Does the mind lead to different EEG signals, or does the different firings of neurons lead to a different level of awareness?

According to one hypothesis, the consciousness is a by-product of the humming of different neurons. It is not the intended effect but a side product which emerges in the process.

This is also the classical mind-body debate. There can be 2 solutions:

  1. Monism - Only one of Mind or Body is real and the second is the manifestation of the first or vice versa
  2. Dualism - Mind and Body are two different entities

Does the brain(body) give rise to mind? In that case is mind a different entity than brain?

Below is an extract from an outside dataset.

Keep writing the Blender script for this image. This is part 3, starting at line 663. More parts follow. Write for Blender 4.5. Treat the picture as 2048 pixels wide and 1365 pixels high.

A closely related topic, which is starkly showcased in one of the stories() in The Complete Robot by Isaac Asimov is the emergence of consciousness at advanced level of intelligence. Basically, once computers get sufficiently advanced - they develop a “consciousness” which has similar electromagnetic signatures to what we currently refer to as “consciousness”

If “consciousness” is an emergent property of a high level of intelligence, then it could be just as well possible that human beings are just highly intelligent organic computers created by some more intelligent species. Similar to how we have created computers. That lends credence to the SIM theory which even Elon Musk supports, that our current world is just a simulation.

An enquiry into these issues, makes me feel that the real world which we perceive is just so much a function of how we think about it, rather than what it actually is. The writings of Upanishads which seemed a lot of mumbo-jumbo to me some years back seems so much more insightful now - as at least their language points to ideas which I have laid out above.

As Mark Twain said -

“When I was a boy of 14, my father was so ignorant I could hardly stand to have the old man around. But when I got to be 21, I was astonished at how much the old man had learned in seven years.”

The same seems true for Upanishads/Ancient philosophers to me.